On s’est assis là, face-à-face. Minuit venait juste de tourner, emportant dans son sillage l’année écoulée. On s’est demandé ce qu’on attendait de l’année à venir, ce qu’on espérait accomplir. Et pour la première fois, de ma vie entière, les premières secondes de la nouvelle année ont vraiment semblé marquer le début d’un chemin.
Le 31 décembre m’a longtemps laissée indifférente. Je ressentais malgré moi une pression pour célébrer, une course aux mots les mieux trouvés. Après la vingtaine, sitôt minuit passé, nous nous ruions tous sur nos téléphones, pour envoyer à d’autres les mots que l’on n’avait même pas su se dire en face.
On se targuait d’écrire les plus belles envolées, riches en verbes bien maitrisés mais souvent vides de sens. Les téléphones vibraient à intervalles réguliers, dévoilant parfois les mots de ceux qui n’avaient même pas pris la peine : pire que le silence, le couplet faussement enjoué envoyé à tout son répertoire.

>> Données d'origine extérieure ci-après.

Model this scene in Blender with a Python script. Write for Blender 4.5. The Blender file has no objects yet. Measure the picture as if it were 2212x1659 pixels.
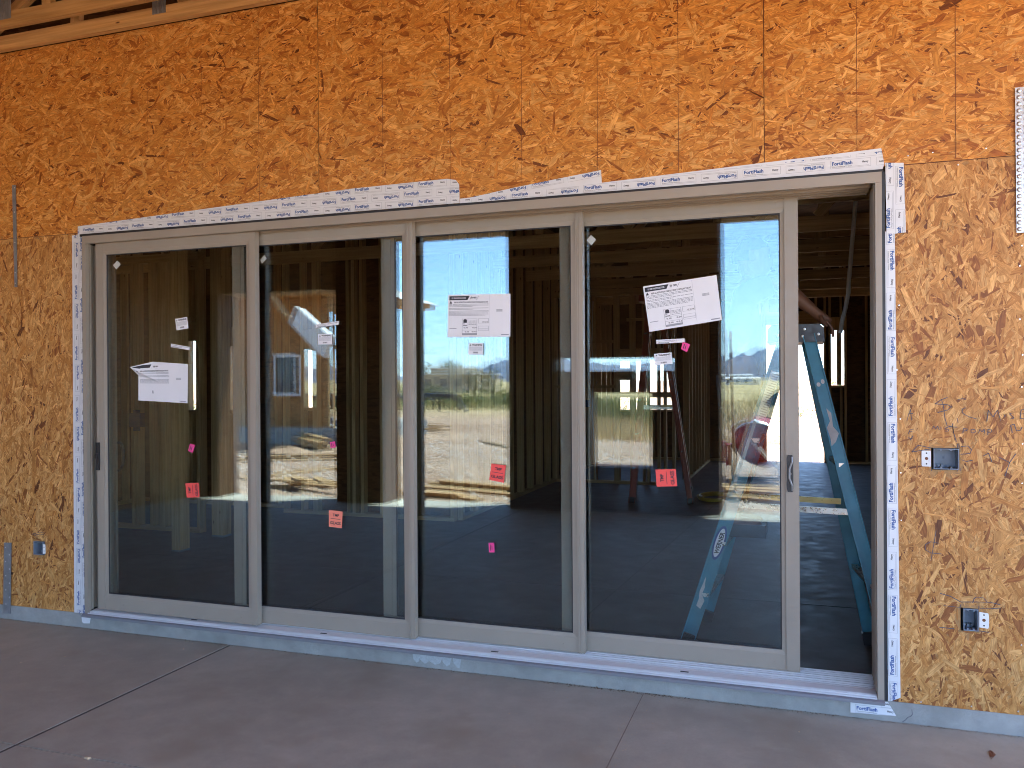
import bpy, math, random
import numpy as np
from mathutils import Vector, Matrix

# ------------------------------------------------------------------ scene, camera, light
SC = bpy.context.scene
COL = SC.collection
rnd = random.Random(7)
R = math.radians

SC.render.engine = 'CYCLES'
SC.cycles.use_denoising = True
SC.cycles.denoiser = 'OPENIMAGEDENOISE'
SC.cycles.denoising_input_passes = 'RGB_ALBEDO_NORMAL'
SC.cycles.denoising_prefilter = 'ACCURATE'
SC.cycles.use_adaptive_sampling = False
SC.cycles.filter_width = 1.0
SC.cycles.max_bounces = 12
SC.cycles.diffuse_bounces = 6
SC.cycles.glossy_bounces = 6
SC.cycles.transmission_bounces = 4
SC.cycles.transparent_max_bounces = 40
SC.cycles.sample_clamp_indirect = 12.0
SC.cycles.caustics_reflective = False
SC.cycles.caustics_refractive = False

cam_d = bpy.data.cameras.new('camera')
cam_d.sensor_width = 36.0
cam_d.lens = 1800.0 / 2212.0 * 36.0
cam_d.clip_start = 0.05
cam_d.clip_end = 30000.0
cam = bpy.data.objects.new('camera', cam_d)
COL.objects.link(cam)
_yaw, _pit, _rol = R(19.04), R(-0.17), R(-0.37)
_fw = Vector((-math.sin(_yaw) * math.cos(_pit), math.cos(_yaw) * math.cos(_pit), math.sin(_pit)))
_rt = Vector((math.cos(_yaw), math.sin(_yaw), 0)); _up = _rt.cross(_fw)
_r2 = math.cos(_rol) * _rt + math.sin(_rol) * _up
_u2 = -math.sin(_rol) * _rt + math.cos(_rol) * _up
_m = Matrix((_r2, _u2, -_fw)).transposed().to_4x4()
_m.translation = (4.299, -4.1166, 1.4608)
cam.matrix_world = _m
SC.camera = cam

SUN_DIR = Vector((0.30, -0.225, 0.93)).normalized()
SUN_EL = math.asin(SUN_DIR.z); SUN_ROT = math.atan2(SUN_DIR.x, SUN_DIR.y)
world = bpy.data.worlds.new('World'); SC.world = world; world.use_nodes = True
wt = world.node_tree; wt.nodes.clear()
wo = wt.nodes.new('ShaderNodeOutputWorld'); bg = wt.nodes.new('ShaderNodeBackground')
sky = wt.nodes.new('ShaderNodeTexSky'); sky.sky_type = 'NISHITA'; sky.sun_disc = False
sky.sun_elevation = SUN_EL; sky.sun_rotation = SUN_ROT
sky.altitude = 900; sky.air_density = 0.75; sky.dust_density = 0.0; sky.ozone_density = 2.2
bg.inputs[1].default_value = 0.15
tcw = wt.nodes.new('ShaderNodeTexCoord'); mpw = wt.nodes.new('ShaderNodeMapping'); mpw.inputs['Scale'].default_value = (3.2, 3.2, 15); mpw.inputs['Location'].default_value = (.4, .15, .3)
nzw = wt.nodes.new('ShaderNodeTexNoise'); nzw.inputs['Scale'].default_value = 2.2; nzw.inputs['Detail'].default_value = 7; nzw.inputs['Roughness'].default_value = .6
crw = wt.nodes.new('ShaderNodeValToRGB'); crw.color_ramp.elements[0].position = .60; crw.color_ramp.elements[1].position = .80; crw.color_ramp.elements[1].color = (.55, .55, .55, 1)
mxw = wt.nodes.new('ShaderNodeMix'); mxw.data_type = 'RGBA'; mxw.inputs[7].default_value = (7.5, 8.0, 8.6, 1)
wt.links.new(tcw.outputs['Generated'], mpw.inputs[0]); wt.links.new(mpw.outputs[0], nzw.inputs['Vector']); wt.links.new(nzw.outputs['Fac'], crw.inputs[0])
wt.links.new(crw.outputs[0], mxw.inputs[0]); wt.links.new(sky.outputs[0], mxw.inputs[6]); wt.links.new(mxw.outputs[2], bg.inputs[0]); wt.links.new(bg.outputs[0], wo.inputs[0])

sun_d = bpy.data.lights.new('sun', 'SUN'); sun_d.energy = 4.3; sun_d.angle = R(0.53); sun_d.color = (1, 0.955, 0.89)
sun = bpy.data.objects.new('sun', sun_d); COL.objects.link(sun)
sun.rotation_euler = SUN_DIR.to_track_quat('Z', 'Y').to_euler(); sun.location = (10, -5, 30)

SC.view_settings.view_transform = 'Standard'
SC.view_settings.look = 'None'
SC.view_settings.exposure = 3.1
SC.view_settings.gamma = 1.0
SC.view_settings.use_curve_mapping = False

# ------------------------------------------------------------------ mesh helpers
class MB:
    """collects polygons with uv (metres along / across the grain)"""
    def __init__(s): s.v = []; s.f = []; s.uv = []
    def poly(s, pts, uv=None):
        b = len(s.v); s.v += [tuple(p) for p in pts]; s.f.append(list(range(b, b + len(pts))))
        s.uv += uv if uv else [(0, 0)] * len(pts)
    def hexa(s, P, seed=None):
        """P: 8 corners, bottom ring 0-3 then top ring 4-7"""
        P = [Vector(p) for p in P]
        ou = rnd.uniform(0, 50) if seed is None else seed
        q = [(0, 3, 2, 1), (4, 5, 6, 7), (0, 1, 5, 4), (1, 2, 6, 5), (2, 3, 7, 6), (3, 0, 4, 7)]
        ex = [(P[1] - P[0]), (P[3] - P[0]), (P[4] - P[0])]
        big = max(range(3), key=lambda i: ex[i].length)
        L = ex[big].normalized() if ex[big].length > 0 else Vector((1, 0, 0))
        for fi, k in enumerate(q):
            n = (P[k[1]] - P[k[0]]).cross(P[k[2]] - P[k[0]])
            n = n.normalized() if n.length > 1e-12 else Vector((0, 0, 1))
            if abs(n.dot(L)) > .7:
                a = n.orthogonal().normalized(); b2 = n.cross(a)
                uv = [((P[i] - P[0]).dot(a) * .2 + ou, (P[i] - P[0]).dot(b2) + 3.3) for i in k]
            else:
                b2 = n.cross(L)
                uv = [((P[i] - P[0]).dot(L) + ou, (P[i] - P[0]).dot(b2) + fi * 1.7) for i in k]
            s.poly([P[i] for i in k], uv)
    def box(s, x0, x1, y0, y1, z0, z1):
        s.hexa([(x0, y0, z0), (x1, y0, z0), (x1, y1, z0), (x0, y1, z0), (x0, y0, z1), (x1, y0, z1), (x1, y1, z1), (x0, y1, z1)])
    def beam(s, a, b, w, t, up=(0, 0, 1)):
        """bar from a to b; w across, t along up"""
        a = Vector(a); b = Vector(b); d = (b - a).normalized(); up = Vector(up)
        sd = d.cross(up)
        if sd.length < 1e-4: sd = d.cross(Vector((0, 1, 0)))
        sd.normalize(); u = sd.cross(d).normalized()
        o = [(-sd * w - u * t) / 2, (sd * w - u * t) / 2, (sd * w + u * t) / 2, (-sd * w + u * t) / 2]
        s.hexa([a + o[0], b + o[0], b + o[1], a + o[1], a + o[3], b + o[3], b + o[2], a + o[2]])
    def tube(s, pts, r, n=8, cap=True):
        pts = [Vector(p) for p in pts]; rings = []
        for i, p in enumerate(pts):
            d = (pts[min(i + 1, len(pts) - 1)] - pts[max(i - 1, 0)]).normalized()
            a = d.orthogonal().normalized() if i == 0 else (rings[-1][1] - d * rings[-1][1].dot(d)).normalized()
            b = d.cross(a); rr = r[i] if isinstance(r, (list, tuple)) else r
            rings.append(([p + (a * math.cos(2 * math.pi * k / n) + b * math.sin(2 * math.pi * k / n)) * rr for k in range(n)], a))
        for i in range(len(rings) - 1):
            for k in range(n):
                k2 = (k + 1) % n
                s.poly([rings[i][0][k], rings[i][0][k2], rings[i + 1][0][k2], rings[i + 1][0][k]])
        if cap:
            s.poly(rings[0][0][::-1]); s.poly(rings[-1][0])
    def lathe(s, prof, c=(0, 0, 0), n=20, ax=(0, 0, 1)):
        ax = Vector(ax).normalized(); a = ax.orthogonal().normalized(); b = ax.cross(a); c = Vector(c)
        for i in range(len(prof) - 1):
            (r0, h0), (r1, h1) = prof[i], prof[i + 1]
            for k in range(n):
                t0, t1 = 2 * math.pi * k / n, 2 * math.pi * (k + 1) / n
                p = lambda r, h, t: c + ax * h + (a * math.cos(t) + b * math.sin(t)) * r
                if r0 < 1e-6: s.poly([p(r0, h0, t0), p(r1, h1, t1), p(r1, h1, t0)][::-1])
                elif r1 < 1e-6: s.poly([p(r0, h0, t0), p(r0, h0, t1), p(r1, h1, t0)])
                else: s.poly([p(r0, h0, t0), p(r0, h0, t1), p(r1, h1, t1), p(r1, h1, t0)])
    def plate(s, pts2, y0, y1):
        """polygon in the xz plane extruded from y0 (front) to y1 (back); pts2 counter-clockwise seen from -y"""
        ar = sum(pts2[i][0] * pts2[(i + 1) % len(pts2)][1] - pts2[(i + 1) % len(pts2)][0] * pts2[i][1] for i in range(len(pts2)))
        if ar < 0: pts2 = pts2[::-1]
        s.poly([(x, y0, z) for x, z in pts2]); s.poly([(x, y1, z) for x, z in pts2[::-1]])
        n = len(pts2)
        for i in range(n):
            (xa, za), (xb, zb) = pts2[i], pts2[(i + 1) % n]
            s.poly([(xb, y0, zb), (xa, y0, za), (xa, y1, za), (xb, y1, zb)])
    def build(s, name, mat, parent=None, bevel=0, smooth=False, loc=None):
        me = bpy.data.meshes.new(name); me.from_pydata(s.v, [], s.f)
        uvl = me.uv_layers.new(name='UVMap'); uvl.data.foreach_set('uv', [c for t in s.uv for c in t])
        if smooth: me.polygons.foreach_set('use_smooth', [True] * len(me.polygons))
        me.validate()
        return link(name, me, mat, parent, bevel, loc)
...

Nous avons évoqué ça, ces 31 décembre passés, ceux qui nous avaient marqués et ceux que l’on aurait préféré oublier. Ceux aussi, dont malgré tous nos efforts nous n’avons jamais pu nous rappeler. Et puis celui où je me suis endormie avant minuit parce que j’étais bien trop fatiguée.
Je me souviens du tout premier en revanche. Pas le tout premier premier, mais le premier dont j’ai pu me rappeler. C’est aussi celui dont j’ai les souvenirs les plus vifs, curieusement. Je me souviens de la robe que je portais, et de ce tissu légèrement crissant sous les doigts. Robe choisie par mes soins, loin de ce que je portais alors, étrangère à tout ce que j’ai porté depuis.
Je me souviens de l’odeur du champagne dans les verres des adultes, cette sensation légèrement piquante dans les narines, et des voix qui éclosent alors que les verres s’enchaînent.
Je me souviens de la chambre du fond, du matelas mou et de nos pieds d’enfants qui rebondissaient.
Au fond de mon cœur, dans le recoin de sa mémoire, il y a des voix qui scandent : «On est en 1992, on est en 1992», et j’ai 5 ans pour toujours.
28 ans plus tard, 2020. J’aime ce chiffre, rond et doux. Twenty-twenty. Ici, au Québec, où l’on a parfois la traduction anglais-français rapide, j’entends déjà murmurer : «Bienvenue en vingt-vingt».
Je déteste.
«Bienvenue dans les années 20», s’est finalement repris quelqu’un devant ma mine déconfite. Les années 20… tant de promesses dans ces mots-là. Mes arrières grands-parents vivaient dans ces années-là. La grand-mère de mon conjoint était à peine plus jeune que nous. Amusant (effrayant?) de se dire qu’un siècle nous sépare.
Beaucoup de choses ont été achevées pour nous ces dernières années, un regard en arrière sur nos dix dernières années nous en a facilement convaincu. J’aimerais que ces années 20 se fassent désormais sous le signe du plaisir. J’aimerais profiter. De mon salon bien meublé, de mes enfants capables de se faire elle-mêmes leur petit déjeuner, de nos (rares) soirées en amoureux, de notre stabilité.
Et je vous souhaite la même chose… car que serait la vie, sans le plaisir?
-Lexie Swing-
Photo : Matthew Henry (as usual) for Burst
Jolis mots Lexie, moi aussi j’aime la rondeur de 2020.
Cela fait quelques années que je réveillonne en solo, justement pour passer ce cap plus en harmonie avec ce qui me tient à cœur.
Plaisir, joie sont ressortis aussi pour cette nouvelle année. Je te souhaite du beau, du doux, du temps à savourer, qui compte, avec les tiens.
Et des mots aussi parce que te lire me fait toujours énormément plaisir!
L’idée me plaît … passer son réveillon en solo pour rester en harmonie avec ce qui est important pour toi :) très belle année à ton grand garçon et toi
Belle année à toi Lexie, pleine de plaisir! Et merci pour tes jolis mots.